The 2 km train trip from Elements Resort to Byron CBD is progressing and will be up and running by December. The Byron Bay Railroad Company, and Elements of Byron, is owned and operated by coal baron Brian Flannery of White Energy. When the project began it was to be a heritage, two carriage diesel train but has now converted to solar power and is the first solar powered train in the world. There are solar trains in India but they only power the lights and fans.
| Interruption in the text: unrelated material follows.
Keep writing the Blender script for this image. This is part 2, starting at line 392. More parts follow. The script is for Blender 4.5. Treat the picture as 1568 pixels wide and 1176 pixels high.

Mr Flannery is not the only coal baron putting an eco gloss on their activity in the shire. In a valley near Federal, the ex co-owner of Whitehaven Coal (remember the Nathan Tinkler debacle), has been attempting to recreate the big scrub by regenerating over 600 acres of degraded grazing land. 

How They Do It In China

Resident action groups in Byron Shire are often active and successful in protecting the shire from rampant development. They should consider the plight of Chinese homeowners, residents and community groups opposing plans for new works. Lack of democracy in China certainly makes it easier for local government to get things done as this example shows.

The city of Chongqing, which has a population of 8.2 million, recently installed a two-lane road running across the rooftop of a five-storey, mixed-use building. But if you thought that might be noisy, spare a thought for the residents of another building, which has a light railway running through its 6th-8th floors – pictured here.

 Byron Bay Writers Festival

The BBWF starts is on this weekend and for anyone who has not participated you are missing out. It is the biggest and best literary festival in regional Australia and well worth the time and effort. Get lost in good conversation and interesting discussions. Kids day is on Sunday and they love it. Google the website and get a ticket.